Set exercise |
Select all lines in the records that include "picks".

[Items from a dataset]
'''
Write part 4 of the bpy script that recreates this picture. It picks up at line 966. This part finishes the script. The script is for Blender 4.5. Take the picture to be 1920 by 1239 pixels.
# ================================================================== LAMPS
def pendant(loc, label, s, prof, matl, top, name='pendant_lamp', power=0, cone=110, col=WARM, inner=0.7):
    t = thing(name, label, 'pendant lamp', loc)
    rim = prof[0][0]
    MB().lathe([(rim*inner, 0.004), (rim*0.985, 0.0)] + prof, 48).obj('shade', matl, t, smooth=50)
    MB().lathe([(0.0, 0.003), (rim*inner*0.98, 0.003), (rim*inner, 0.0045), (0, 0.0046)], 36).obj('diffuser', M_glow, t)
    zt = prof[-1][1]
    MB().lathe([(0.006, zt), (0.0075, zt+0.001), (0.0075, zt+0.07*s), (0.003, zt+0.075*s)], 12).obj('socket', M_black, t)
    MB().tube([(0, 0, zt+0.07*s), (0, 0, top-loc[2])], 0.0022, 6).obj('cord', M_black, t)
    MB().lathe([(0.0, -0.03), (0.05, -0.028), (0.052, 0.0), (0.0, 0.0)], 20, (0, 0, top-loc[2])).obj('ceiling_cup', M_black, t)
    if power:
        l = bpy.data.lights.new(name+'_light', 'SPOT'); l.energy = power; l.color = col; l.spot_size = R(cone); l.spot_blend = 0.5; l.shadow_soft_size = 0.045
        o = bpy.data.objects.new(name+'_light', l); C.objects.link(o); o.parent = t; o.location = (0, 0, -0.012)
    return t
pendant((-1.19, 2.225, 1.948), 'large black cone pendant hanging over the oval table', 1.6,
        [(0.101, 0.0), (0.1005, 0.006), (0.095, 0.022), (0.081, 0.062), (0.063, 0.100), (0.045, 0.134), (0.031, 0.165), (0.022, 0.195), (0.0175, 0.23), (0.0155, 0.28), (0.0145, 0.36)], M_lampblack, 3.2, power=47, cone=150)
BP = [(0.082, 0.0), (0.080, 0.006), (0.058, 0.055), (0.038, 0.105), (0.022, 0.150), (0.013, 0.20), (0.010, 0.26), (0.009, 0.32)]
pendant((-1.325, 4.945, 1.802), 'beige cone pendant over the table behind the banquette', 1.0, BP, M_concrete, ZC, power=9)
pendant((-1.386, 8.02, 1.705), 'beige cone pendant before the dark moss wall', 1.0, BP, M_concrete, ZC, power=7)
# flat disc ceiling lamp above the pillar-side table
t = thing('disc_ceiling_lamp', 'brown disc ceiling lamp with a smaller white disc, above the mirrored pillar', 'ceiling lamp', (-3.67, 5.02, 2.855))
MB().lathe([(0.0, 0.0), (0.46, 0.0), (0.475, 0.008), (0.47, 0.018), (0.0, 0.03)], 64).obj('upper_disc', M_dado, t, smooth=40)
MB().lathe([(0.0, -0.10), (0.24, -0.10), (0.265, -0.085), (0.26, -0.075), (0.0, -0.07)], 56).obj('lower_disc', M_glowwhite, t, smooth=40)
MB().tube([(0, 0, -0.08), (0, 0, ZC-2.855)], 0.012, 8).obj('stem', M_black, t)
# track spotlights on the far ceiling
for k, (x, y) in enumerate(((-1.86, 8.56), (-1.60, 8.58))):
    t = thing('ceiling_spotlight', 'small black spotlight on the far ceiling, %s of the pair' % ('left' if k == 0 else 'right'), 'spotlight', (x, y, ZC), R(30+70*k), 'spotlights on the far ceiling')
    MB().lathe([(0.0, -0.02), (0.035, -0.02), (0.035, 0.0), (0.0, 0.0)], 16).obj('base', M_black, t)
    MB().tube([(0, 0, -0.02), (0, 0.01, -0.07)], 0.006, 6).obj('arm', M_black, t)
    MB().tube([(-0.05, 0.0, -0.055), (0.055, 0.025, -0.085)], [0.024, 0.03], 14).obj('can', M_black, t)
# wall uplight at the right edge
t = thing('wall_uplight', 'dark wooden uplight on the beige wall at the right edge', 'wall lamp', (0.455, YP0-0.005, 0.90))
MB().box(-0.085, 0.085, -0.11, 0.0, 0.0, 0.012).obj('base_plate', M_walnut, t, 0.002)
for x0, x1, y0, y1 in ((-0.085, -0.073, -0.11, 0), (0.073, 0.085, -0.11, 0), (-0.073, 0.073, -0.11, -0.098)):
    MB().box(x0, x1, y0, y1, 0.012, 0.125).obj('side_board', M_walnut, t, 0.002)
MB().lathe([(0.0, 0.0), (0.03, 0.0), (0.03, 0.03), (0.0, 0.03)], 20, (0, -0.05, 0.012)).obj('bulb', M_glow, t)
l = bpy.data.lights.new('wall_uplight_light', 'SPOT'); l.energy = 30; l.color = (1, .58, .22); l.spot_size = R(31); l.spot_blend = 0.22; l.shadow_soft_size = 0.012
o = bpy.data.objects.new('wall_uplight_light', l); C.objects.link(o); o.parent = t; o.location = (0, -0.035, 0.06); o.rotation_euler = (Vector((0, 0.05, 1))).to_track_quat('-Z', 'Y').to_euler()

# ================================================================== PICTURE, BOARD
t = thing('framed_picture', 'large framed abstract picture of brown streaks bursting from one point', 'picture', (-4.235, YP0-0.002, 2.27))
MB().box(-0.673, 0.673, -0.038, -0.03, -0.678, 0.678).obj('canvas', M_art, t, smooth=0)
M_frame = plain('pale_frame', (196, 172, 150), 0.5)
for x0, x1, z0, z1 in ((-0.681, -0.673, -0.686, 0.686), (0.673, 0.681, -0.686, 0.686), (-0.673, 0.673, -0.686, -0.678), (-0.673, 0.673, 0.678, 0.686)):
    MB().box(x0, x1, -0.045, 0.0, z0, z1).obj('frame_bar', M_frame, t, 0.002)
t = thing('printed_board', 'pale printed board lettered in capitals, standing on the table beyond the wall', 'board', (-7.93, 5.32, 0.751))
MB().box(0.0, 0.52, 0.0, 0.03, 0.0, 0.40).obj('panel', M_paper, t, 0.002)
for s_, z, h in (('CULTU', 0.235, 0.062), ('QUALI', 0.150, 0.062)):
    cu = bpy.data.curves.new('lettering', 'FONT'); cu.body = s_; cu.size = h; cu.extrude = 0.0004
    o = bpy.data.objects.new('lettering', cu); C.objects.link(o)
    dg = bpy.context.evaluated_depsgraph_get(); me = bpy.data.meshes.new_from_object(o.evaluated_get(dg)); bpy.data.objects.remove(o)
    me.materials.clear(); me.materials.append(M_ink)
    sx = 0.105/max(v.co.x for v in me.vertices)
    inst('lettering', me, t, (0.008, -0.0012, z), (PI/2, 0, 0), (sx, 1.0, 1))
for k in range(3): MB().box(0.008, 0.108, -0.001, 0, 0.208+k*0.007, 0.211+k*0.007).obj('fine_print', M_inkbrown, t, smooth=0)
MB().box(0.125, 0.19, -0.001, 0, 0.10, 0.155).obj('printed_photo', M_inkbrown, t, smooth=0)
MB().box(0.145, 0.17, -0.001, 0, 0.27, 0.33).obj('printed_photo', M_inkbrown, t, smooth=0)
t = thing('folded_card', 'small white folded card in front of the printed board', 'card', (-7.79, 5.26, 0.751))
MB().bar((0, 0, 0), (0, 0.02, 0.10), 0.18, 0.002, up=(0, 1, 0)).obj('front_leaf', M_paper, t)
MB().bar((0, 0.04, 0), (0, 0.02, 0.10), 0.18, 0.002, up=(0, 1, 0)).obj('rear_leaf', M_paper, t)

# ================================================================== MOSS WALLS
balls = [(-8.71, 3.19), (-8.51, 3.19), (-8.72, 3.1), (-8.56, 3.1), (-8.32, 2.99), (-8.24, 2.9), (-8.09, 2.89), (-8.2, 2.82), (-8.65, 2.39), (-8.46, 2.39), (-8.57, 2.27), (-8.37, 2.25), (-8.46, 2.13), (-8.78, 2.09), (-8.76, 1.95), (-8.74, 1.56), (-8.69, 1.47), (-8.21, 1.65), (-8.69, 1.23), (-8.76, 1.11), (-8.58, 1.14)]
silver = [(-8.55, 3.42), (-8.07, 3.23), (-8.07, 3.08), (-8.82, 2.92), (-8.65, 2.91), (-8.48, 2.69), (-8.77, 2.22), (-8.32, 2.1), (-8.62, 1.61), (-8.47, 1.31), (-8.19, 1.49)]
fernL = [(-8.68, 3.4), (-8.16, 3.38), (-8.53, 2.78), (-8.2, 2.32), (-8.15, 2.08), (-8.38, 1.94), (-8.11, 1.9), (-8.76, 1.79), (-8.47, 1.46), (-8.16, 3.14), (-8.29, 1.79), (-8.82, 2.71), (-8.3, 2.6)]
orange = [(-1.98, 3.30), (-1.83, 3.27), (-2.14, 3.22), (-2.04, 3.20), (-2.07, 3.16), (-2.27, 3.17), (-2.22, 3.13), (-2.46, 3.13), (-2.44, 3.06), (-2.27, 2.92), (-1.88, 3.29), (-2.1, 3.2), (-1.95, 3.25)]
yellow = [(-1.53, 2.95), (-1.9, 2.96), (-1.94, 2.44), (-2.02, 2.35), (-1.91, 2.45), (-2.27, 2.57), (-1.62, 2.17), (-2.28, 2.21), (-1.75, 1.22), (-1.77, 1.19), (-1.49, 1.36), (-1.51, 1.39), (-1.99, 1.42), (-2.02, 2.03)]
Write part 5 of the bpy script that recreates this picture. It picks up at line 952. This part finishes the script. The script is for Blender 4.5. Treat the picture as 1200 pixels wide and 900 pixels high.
'''
Exercise response |
Write part 4 of the bpy script that recreates this picture. It picks up at line 966. This part finishes the script. The script is for Blender 4.5. Take the picture to be 1920 by 1239 pixels.
Write part 5 of the bpy script that recreates this picture. It picks up at line 952. This part finishes the script. The script is for Blender 4.5. Treat the picture as 1200 pixels wide and 900 pixels high.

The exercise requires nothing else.